REQUEST:
Quote the data below in full, minus the images.
>> Begin
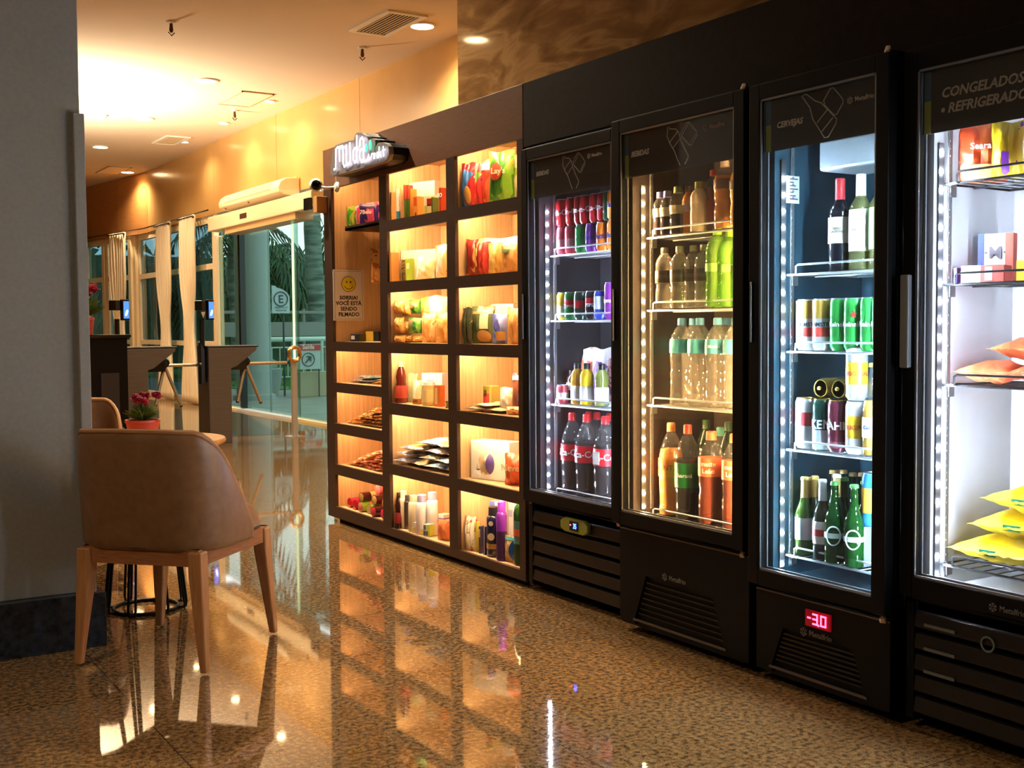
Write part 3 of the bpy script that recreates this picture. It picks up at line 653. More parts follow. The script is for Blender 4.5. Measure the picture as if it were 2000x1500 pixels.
    if handle == 'bar': MB().box(Xd-.008, Xd, y1-.02, y1-.012, 1.14, 1.34).build('handle', M_alu, d, smooth=False, bevel=.002)
    elif handle == 'plate': MB().box(Xd-.018, Xd, y1-.036, y1-.006, 1.07, 1.34).build('handle', mat('grey_handle_plate', S(140, 145, 150), .4), d, smooth=False, bevel=.004)
    for zz in (z1+.004, zb-.012):
        MB().lathe(Xd+.02, y0+.018, [(.012, -.012), (.013, .0), (.008, .014)], 10, z0=zz).box(Xd+.01, Xd+.07, y0+.006, y0+.026, zz-.004, zz+.002).build('hinge', M_chrome, t, smooth=False)
    # LED strips behind the door edge
    M_bead = mat('led_bead_%s' % name[:4]+str(round(col[2], 2)), col, .4, emit=col, es=power*30)
    for y, sgn in ((y1-wall-.004, -1), (y0+wall+.004, 1)):
        st = MB().box(Xd+xr-.011, Xd+xr+.011, y-.003, y+.003, zb+.05, band-.02).build('led_channel', mat('led_channel_%.2f' % col[2], S(48, 48, 50), .5), t, smooth=False)
        b = MB(); z = zb+.06
        while z < band-.03: b.ball((Xd+xr, y+sgn*.004, z), .0065, 6, 3, sc=(1, .6, 1.1)); z += .0535
        bb = b.build('led_beads', M_bead, t); bb['kind'] = 'stuff'
    for z in racks: rack(t, Xd+xr+.02, y0+wall+.006, y1-wall-.006, z, dark)
    # machine compartment
    zt = zb-.022; xf = xbase
    if base == 'slats':
        MB().box(xf+.03, xi, y0+.01, y1-.01, .03, zt).build('base_box', M_blackgloss, t, smooth=False)
        s = MB(); n = 5; hz = (zt-.06)/n
        for ya_, yb2 in ((y0+.004, y0+.03), (y1-.03, y1-.004)): MB().box(xf, xf+.03, ya_, yb2, .03, zt).build('base_side_trim', M_black, t, smooth=False)
        for k in range(n):
            z = .045+hz*k
            MB().prism([(xf, z+hz*.12), (xf+.006, z+hz*.80), (xf+.028, z+hz*.86), (xf+.03, z+hz*.0), (xf+.012, z)], y0+.03, y1-.03, 1).build('louvre_slat', noisemat('dark_slat', [(.3, S(28, 22, 20)), (.7, S(34, 27, 24))], nscale=9, rough=.32), t, smooth=False, bevel=.002)
    else:
        MB().box(xf+.02, xi+.02, y0+.006, y1-.006, .03, zt).build('base_box', M_blackgloss, t, smooth=False)
        # front panel with a trapezoid grille opening
        ya, yb_ = y0+.006, y1-.006; L_ = yb_-ya; o1, o2 = ya+L_*.17, yb_-L_*.13; t1, t2 = ya+L_*.26, yb_-L_*.22; zo0, zo1 = .07, .24 if zt > .35 else .20
        p = MB()
        p.prism([(ya, .04), (ya, zt), (t1, zt), (t1, zo1), (o1, zo0), (o1, .04)], xf, xf+.02, 0)
        p.prism([(yb_, .04), (o2, .04), (o2, zo0), (t2, zo1), (t2, zt), (yb_, zt)], xf, xf+.02, 0)
        p.prism([(t1, zo1), (t1, zt), (t2, zt), (t2, zo1)], xf, xf+.02, 0)
        p.build('base_panel', M_black, t, smooth=False)
        s = MB(); n = 7
        for k in range(n):
            z = zo0+.012+(zo1-zo0-.02)*k/n; q = (z-zo0)/(zo1-zo0)
            s.box(xf+.006, xf+.018, o1+(t1-o1)*q+.004, o2-(o2-t2)*q-.004, z, z+.006)
        s.build('vent_slat', M_blackgloss, t, smooth=False)
        MB().box(xf-.004, xf+.004, o1-.01, o2+.01, .055, .062).build('base_strip', mat('dull_metal_strip', S(120, 108, 96), .35, .7), t, smooth=False)
        MB().box(xf-.002, xf+.001, ya, yb_, zt-.004, zt).build('panel_edge', mat('dull_metal_strip', S(120, 108, 96), .35, .7), t, smooth=False)
    return t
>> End
ANSWER FOR THE TASK:
Write part 3 of the bpy script that recreates this picture. It picks up at line 653. More parts follow. The script is for Blender 4.5. Measure the picture as if it were 2000x1500 pixels.
    if handle == 'bar': MB().box(Xd-.008, Xd, y1-.02, y1-.012, 1.14, 1.34).build('handle', M_alu, d, smooth=False, bevel=.002)
    elif handle == 'plate': MB().box(Xd-.018, Xd, y1-.036, y1-.006, 1.07, 1.34).build('handle', mat('grey_handle_plate', S(140, 145, 150), .4), d, smooth=False, bevel=.004)
    for zz in (z1+.004, zb-.012):
        MB().lathe(Xd+.02, y0+.018, [(.012, -.012), (.013, .0), (.008, .014)], 10, z0=zz).box(Xd+.01, Xd+.07, y0+.006, y0+.026, zz-.004, zz+.002).build('hinge', M_chrome, t, smooth=False)
    # LED strips behind the door edge
    M_bead = mat('led_bead_%s' % name[:4]+str(round(col[2], 2)), col, .4, emit=col, es=power*30)
    for y, sgn in ((y1-wall-.004, -1), (y0+wall+.004, 1)):
        st = MB().box(Xd+xr-.011, Xd+xr+.011, y-.003, y+.003, zb+.05, band-.02).build('led_channel', mat('led_channel_%.2f' % col[2], S(48, 48, 50), .5), t, smooth=False)
        b = MB(); z = zb+.06
        while z < band-.03: b.ball((Xd+xr, y+sgn*.004, z), .0065, 6, 3, sc=(1, .6, 1.1)); z += .0535
        bb = b.build('led_beads', M_bead, t); bb['kind'] = 'stuff'
    for z in racks: rack(t, Xd+xr+.02, y0+wall+.006, y1-wall-.006, z, dark)
    # machine compartment
    zt = zb-.022; xf = xbase
    if base == 'slats':
        MB().box(xf+.03, xi, y0+.01, y1-.01, .03, zt).build('base_box', M_blackgloss, t, smooth=False)
        s = MB(); n = 5; hz = (zt-.06)/n
        for ya_, yb2 in ((y0+.004, y0+.03), (y1-.03, y1-.004)): MB().box(xf, xf+.03, ya_, yb2, .03, zt).build('base_side_trim', M_black, t, smooth=False)
        for k in range(n):
            z = .045+hz*k
            MB().prism([(xf, z+hz*.12), (xf+.006, z+hz*.80), (xf+.028, z+hz*.86), (xf+.03, z+hz*.0), (xf+.012, z)], y0+.03, y1-.03, 1).build('louvre_slat', noisemat('dark_slat', [(.3, S(28, 22, 20)), (.7, S(34, 27, 24))], nscale=9, rough=.32), t, smooth=False, bevel=.002)
    else:
        MB().box(xf+.02, xi+.02, y0+.006, y1-.006, .03, zt).build('base_box', M_blackgloss, t, smooth=False)
        # front panel with a trapezoid grille opening
        ya, yb_ = y0+.006, y1-.006; L_ = yb_-ya; o1, o2 = ya+L_*.17, yb_-L_*.13; t1, t2 = ya+L_*.26, yb_-L_*.22; zo0, zo1 = .07, .24 if zt > .35 else .20
        p = MB()
        p.prism([(ya, .04), (ya, zt), (t1, zt), (t1, zo1), (o1, zo0), (o1, .04)], xf, xf+.02, 0)
        p.prism([(yb_, .04), (o2, .04), (o2, zo0), (t2, zo1), (t2, zt), (yb_, zt)], xf, xf+.02, 0)
        p.prism([(t1, zo1), (t1, zt), (t2, zt), (t2, zo1)], xf, xf+.02, 0)
        p.build('base_panel', M_black, t, smooth=False)
        s = MB(); n = 7
        for k in range(n):
            z = zo0+.012+(zo1-zo0-.02)*k/n; q = (z-zo0)/(zo1-zo0)
            s.box(xf+.006, xf+.018, o1+(t1-o1)*q+.004, o2-(o2-t2)*q-.004, z, z+.006)
        s.build('vent_slat', M_blackgloss, t, smooth=False)
        MB().box(xf-.004, xf+.004, o1-.01, o2+.01, .055, .062).build('base_strip', mat('dull_metal_strip', S(120, 108, 96), .35, .7), t, smooth=False)
        MB().box(xf-.002, xf+.001, ya, yb_, zt-.004, zt).build('panel_edge', mat('dull_metal_strip', S(120, 108, 96), .35, .7), t, smooth=False)
    return t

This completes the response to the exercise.